Minding Movies is a selection of pieces derived from Observations on Film Art (www.davidbordwell.net/blog), which has been running since September 2006. This is an intriguing gamble for a major university press to take, for it flies in the face of the given wisdom that people will not want to buy in print what they can read for free on-line; I hope this book can help set a trend.  It comes in six clusters, covering industrial matters; reflections on film criticism as an activity; storytelling and style; individual films; cinema understood as an art; and speculations on the medium’s future.

 

Those who follow the blog – and it has many loyal fans around the world, myself included – will not find anything new here except an informative update-postscript at the end of each piece. And they may also regret some of the results of the culling necessary to form this selection: since international film festival reports, for example, are off the table, the book skews itself towards the mainstream (The Bourne Identity, Slumdog Millionaire, Babel) and away from the diversity of world cinema.

 

It is the tone of the writing that is so striking here, and so different compared to some earlier works by this pair. As befits a blog, it is looser, funnier, digressive, essayistic. Its authors are still thumping the same tubs – their exasperating preference for cognitive psychology over psychoanalysis, for example – but even the most heated polemics have a friendlier air.  And a dominant concern of their recent books – the emphasis on craft or practical problem-solving in filmmaking – finds a more natural expression in the framegrab-friendly setting of the Internet. (Actually, I have one for them to solve: how to stage a scene in which some characters sit while others stand?
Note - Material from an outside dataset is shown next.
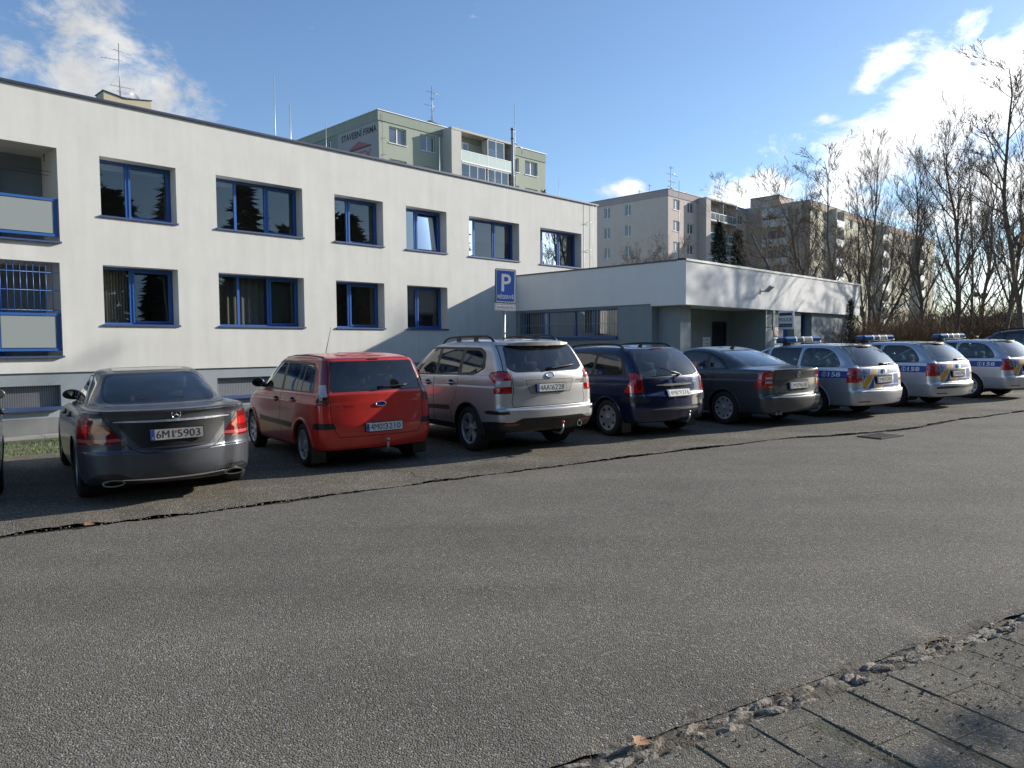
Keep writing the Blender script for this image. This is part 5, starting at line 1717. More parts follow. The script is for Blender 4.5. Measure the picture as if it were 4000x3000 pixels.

Directors including Sirk and Preminger made that challenge the cornerstone of their styles.)

 

Minding Movies pulls off a difficult trick supremely well. It is, in its gentle and entertaining way, a pedagogical book – which often makes the case for Internet writing as a new forum for teaching – but it is rarely stuffy or superior. Best of all, Bordwell and Thompson enjoy “debunking, zeroing in on conventional wisdom”. They come up with striking, unexpected stances: blockbusters are good for the “economic welfare of the country as a whole”; and sequels are to be celebrated. If this is what cinephiles are today calling contrarianism, then I am all for it.